What a pleasure were they all! I love her prose and her literary allusions and, of course, her plots. They are all really fabulous but Nine Tailors and Gaudy Night are still my definite favourites! Some things don't change in decades. I didn't really like Thrones, Dominations as much as the real DLS but I was encouraged last weekend to start reading the other couple of Wimsey books that Jill Paton Walsh wrote as the person recommending them said they were good. I am currently reading A Presumption of Death which is also based partly on some extant DLS stuff. So I will be reporting back further on these titles.

Thursday, June 2, 2011

#blogjune 2 MacRobertsonland by Jill Robertson




I have some fairly vivid but also unclear memories of being taken as a primary school child on a tour of the MacRobertsons factory in Fitzroy. The nuns and various parents (mothers really) took us from Armadale to Fitzroy. I have no memory of how we got there but remember that school trips in my childhood often involved a special tram we had hired. So maybe that is how we got there! I do still remember the vats of sweet stuff and the sample bags we got to take home. But I had forgotten until I read Jill Robertson's book this week that McRobertsons had created Freddo Frogs, Cherry Ripes and Columbines!

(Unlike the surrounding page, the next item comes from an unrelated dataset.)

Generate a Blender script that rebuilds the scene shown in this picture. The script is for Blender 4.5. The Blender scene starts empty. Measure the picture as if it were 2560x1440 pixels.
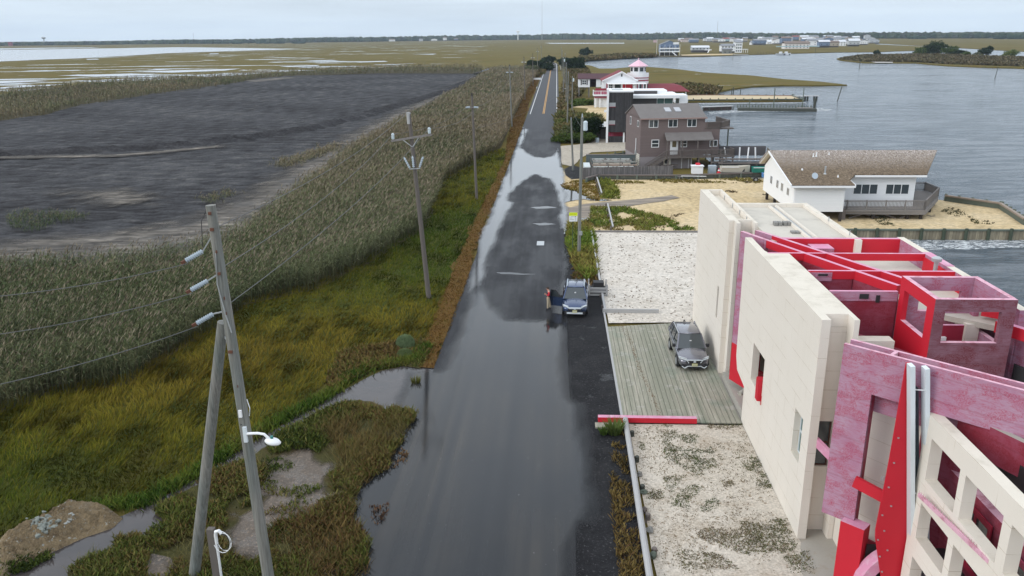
import bpy, bmesh, math, random
import numpy as np
from mathutils import Vector, Matrix
from mathutils.geometry import tessellate_polygon
random.seed(7); rng = np.random.default_rng(11)
scn = bpy.context.scene
# ---------------------------------------------------------------- camera
FPX = 2000.0; TH = math.atan(632/2000); RO = math.radians(.54); CH = 19.2
cF = np.array([0, math.cos(TH), -math.sin(TH)]); U0 = np.array([0, math.sin(TH), math.cos(TH)])
cR = math.cos(RO)*np.array([1., 0, 0])-math.sin(RO)*U0
cU = math.cos(RO)*U0+math.sin(RO)*np.array([1., 0, 0])
cd = bpy.data.cameras.new('camera'); cam = bpy.data.objects.new('camera', cd); scn.collection.objects.link(cam)
cam.matrix_world = Matrix(((cR[0], cU[0], -cF[0], 0), (cR[1], cU[1], -cF[1], 0), (cR[2], cU[2], -cF[2], CH), (0, 0, 0, 1)))
cd.sensor_width = 36; cd.lens = 36*FPX/2560; cd.clip_end = 12000; cd.clip_start = .5
scn.camera = cam
# ---------------------------------------------------------------- sky, sun, exposure
SUN_EL, SUN_AZ = math.radians(27), math.radians(-112)      # azimuth from +Y, clockwise: to the left of the camera, a little behind it
w = bpy.data.worlds.new('World'); scn.world = w; w.use_nodes = True
nt = w.node_tree; nt.nodes.clear(); L = nt.links.new
def wn(t, **k):
    n = nt.nodes.new(t)
    for a_, b_ in k.items(): setattr(n, a_, b_)
    return n
sky = wn('ShaderNodeTexSky', sky_type='NISHITA', sun_disc=False, sun_elevation=SUN_EL, sun_rotation=SUN_AZ)
tc = wn('ShaderNodeTexCoord'); sep = wn('ShaderNodeSeparateXYZ'); L(tc.outputs['Generated'], sep.inputs[0])
rmp = wn('ShaderNodeValToRGB'); cr = rmp.color_ramp
cr.elements[0].position = 0.0; cr.elements[0].color = (.073, .0825, .0905, 1)
cr.elements[1].position = 1.0; cr.elements[1].color = (.122, .130, .142, 1)
e = cr.elements.new(.035); e.color = (.0665, .076, .085, 1)
e = cr.elements.new(.15); e.color = (.102, .112, .122, 1)
L(sep.outputs[2], rmp.inputs[0])
mp = wn('ShaderNodeMapping'); mp.inputs['Scale'].default_value = (1.5, 1.5, 14); L(tc.outputs['Generated'], mp.inputs[0])
nz = wn('ShaderNodeTexNoise'); nz.inputs['Scale'].default_value = 2.2; nz.inputs['Detail'].default_value = 6; L(mp.outputs[0], nz.inputs[0])
mr = wn('ShaderNodeMapRange'); mr.inputs[1].default_value = .3; mr.inputs[2].default_value = .7; mr.inputs[3].default_value = .86; mr.inputs[4].default_value = 1.12; L(nz.outputs[0], mr.inputs[0])
vm = wn('ShaderNodeVectorMath', operation='SCALE'); L(rmp.outputs[0], vm.inputs[0]); L(mr.outputs[0], vm.inputs['Scale'])
v2 = wn('ShaderNodeVectorMath', operation='SCALE'); v2.inputs['Scale'].default_value = 118; L(vm.outputs[0], v2.inputs[0])
mx = wn('ShaderNodeMixRGB'); mx.inputs[0].default_value = .93; L(sky.outputs[0], mx.inputs[1]); L(v2.outputs[0], mx.inputs[2])
bg = wn('ShaderNodeBackground'); bg.inputs[1].default_value = .1; L(mx.outputs[0], bg.inputs[0])
wo = wn('ShaderNodeOutputWorld'); L(bg.outputs[0], wo.inputs[0])
sd = bpy.data.lights.new('sun', 'SUN'); sd.energy = 1.5; sd.angle = math.radians(28); sd.color = (1, .965, .92)
so = bpy.data.objects.new('sun', sd); scn.collection.objects.link(so)
sv = Vector((math.sin(SUN_AZ)*math.cos(SUN_EL), math.cos(SUN_AZ)*math.cos(SUN_EL), math.sin(SUN_EL)))
so.rotation_euler = sv.to_track_quat('Z', 'Y').to_euler(); so.location = (0, 0, 60)
scn.view_settings.view_transform = 'Standard'; scn.view_settings.look = 'None'; scn.view_settings.gamma = 1; scn.view_settings.exposure = 0
scn.render.resolution_x = 1024; scn.render.resolution_y = 576
scn.cycles.max_bounces = 5; scn.cycles.transparent_max_bounces = 6; scn.cycles.volume_bounces = 0
# ---------------------------------------------------------------- frames: (u, v) runs across / along the road
A = math.radians(3.2); CA, SA = math.cos(A), math.sin(A)
def UV(u, v, z=0.): return Vector((u*CA+v*SA, -u*SA+v*CA, z))
def G(px, py, z=0.):
    "ground point (road frame) seen at a point of the photograph"
    d = cF+cR*(px-1280)/FPX-cU*(py-720)/FPX; t = (z-CH)/d[2]
    x, y = d[0]*t, d[1]*t
    return (x*CA-y*SA, x*SA+y*CA)
def lerp(a, b, t): return a+(b-a)*t
# ---------------------------------------------------------------- materials
class NT:
    def __init__(s, name):
        s.m = bpy.data.materials.new(name); s.m.use_nodes = True; s.t = s.m.node_tree; s.t.nodes.clear()
        s.out = s.t.nodes.new('ShaderNodeOutputMaterial'); s.b = s.t.nodes.new('ShaderNodeBsdfPrincipled')
        s.t.links.new(s.b.outputs[0], s.out.inputs[0])
    def n(s, t, ins=None, **k):
        x = s.t.nodes.new(t)
        for a_, b_ in k.items(): setattr(x, a_, b_)
        for i_, v_ in (ins or {}).items():
            if isinstance(v_, bpy.types.NodeSocket): s.t.links.new(v_, x.inputs[i_])
            else: x.inputs[i_].default_value = v_
        return x
    def set(s, k, v):
        if isinstance(v, bpy.types.NodeSocket): s.t.links.new(v, s.b.inputs[k])
        else: s.b.inputs[k].default_value = v
    def pos(s, scale=(1, 1, 1), rot=0, space='Object'):
        if space == 'World': v = s.n('ShaderNodeNewGeometry').outputs['Position']
        else: v = s.n('ShaderNodeTexCoord').outputs[space]
        return s.n('ShaderNodeMapping', {0: v, 'Scale': scale, 'Rotation': (0, 0, rot)}).outputs[0]
    def noise(s, v, scale, detail=4, rough=.55, dist=0): return s.n('ShaderNodeTexNoise', {0: v, 'Scale': scale, 'Detail': detail, 'Roughness': rough, 'Distortion': dist}).outputs[0]
    def ramp(s, f, stops, interp='LINEAR'):
        r = s.n('ShaderNodeValToRGB', {0: f}); c = r.color_ramp; c.interpolation = interp
        while len(c.elements) > 1: c.elements.remove(c.elements[-1])
        for i, (p, col) in enumerate(stops):
            el = c.elements[0] if i == 0 else c.elements.new(p)
            el.position = p; el.color = tuple(col)+(1,) if hasattr(col, '__len__') else (col, col, col, 1)
        return r.outputs[0]
    def mix(s, f, a, b, bt='MIX'):
        x = s.n('ShaderNodeMixRGB', blend_type=bt)
        for i, v_ in enumerate((f, a, b)):
            if isinstance(v_, bpy.types.NodeSocket): s.t.links.new(v_, x.inputs[i])
            else: x.inputs[i].default_value = v_ if i == 0 else (tuple(v_)+(1,) if len(v_) == 3 else v_)
        return x.outputs[0]
    def bump(s, h, st=.3, d=.02): s.set('Normal', s.n('ShaderNodeBump', {'Strength': st, 'Distance': d, 'Height': h}).outputs[0])
def sc(c, k): return tuple(min(1, x*k) for x in c)
MATS = {}
def plain(name, col, rough=.7, var=.18, scale=3., metal=0., bump=0., stain=None, st=(.55, .75), sc3=(1, 1, 1), spec=.5):
    "painted or bare surface: base colour with uneven wear"
    m = NT(name); p = m.pos(sc3)
    f = m.noise(p, scale, 5); c = m.mix(f, sc(col, 1-var), sc(col, 1+var))
    f2 = m.noise(p, scale*9, 3); c = m.mix(.35, c, m.mix(f2, sc(col, 1-var), sc(col, 1+var)))
    if stain: c = m.mix(m.ramp(m.noise(p, scale*.7, 6, .65), [(st[0], 0.), (st[1], 1.)]), c, stain)
    m.set('Base Color', c); m.set('Roughness', rough); m.set('Metallic', metal); m.set('Specular IOR Level', spec)
    if bump: m.bump(m.noise(p, scale*12, 4), bump)
    MATS[name] = m.m; return m.m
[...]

Jill Roberston's book is the story of MacPherson Robertson the man as well as the story of his confectionery enterprise in Fitzroy and it is a fascinating story of rags to riches success, philanthropy that covered the Mawson Antarctic expedition, MacRobertson High and MacRobertson Bridge, and a personal life that was unusual. I loved the memories this book evoked for me, both in the text and the illustrations, and I loved the local connections for me. Fitzroy, Clifton Hill and Kew are all areas which I have connections with and with which MacPherson Robertson had connections.